Indian students do not generally think in terms of their passion and excitement while choosing a career path. Does that bother you?

Yes, it bothers me tremendously. But I think before we condemn the students let us ask what the industry has done about it. How much effort does industry make to explain to the students early enough what exciting career paths there are, and if you do not convey that passion and excitement how do you expect a student to know about it? So academic institutions and industry have to work together to show and demonstrate the passion and excitement in career so that then the students will choose the right one. At ISB, we have seen students choosing small exciting companies during recruitments over large well-established names because of the passion and excitement associated with that company. 

   One way of looking at the impact of the recession is that it has pruned businesses that did not deliver value, and has made several business schools worldwide rethink their syllabus. How did the period impact thought at ISB?

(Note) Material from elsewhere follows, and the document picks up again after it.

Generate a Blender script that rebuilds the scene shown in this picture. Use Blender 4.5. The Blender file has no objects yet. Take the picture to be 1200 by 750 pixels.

Rethink of syllabus happens all the time. It is not that you have to wait for a downturn to rethink the syllabus. So did this downturn affect syllabus? Absolutely. I think more and more schools started talking about risk management, more and more schools took a hard look at the quantitative financial modules and the economic theories. If anything big happens, the world rethinks it. So that is obvious, and we also have added (those subjects). But I think there is another more deep issue - how do people look at leadership? Is leadership still an issue of ‘greed is good’? I think unless we change that, will we continue to get sensible leaders? No we will not. So if we want to get responsible leaders we have to change the way leaders think and that is going to be the emphasis that business schools have to give. And we have certainly started looking at it sometime ago. Actually we had started looking at it even before the downturn started as to how do we change the make-up of leaders and the way they think? How do we get them to know about doing the good in the society? How do we get them to be responsible? And our students of class of 2010 have just taken the initiative of how do they become responsible leaders. I think I am excited about that. So I do believe that all of us will have to change, all of us will have to adapt, all of us will have to think about the future very differently.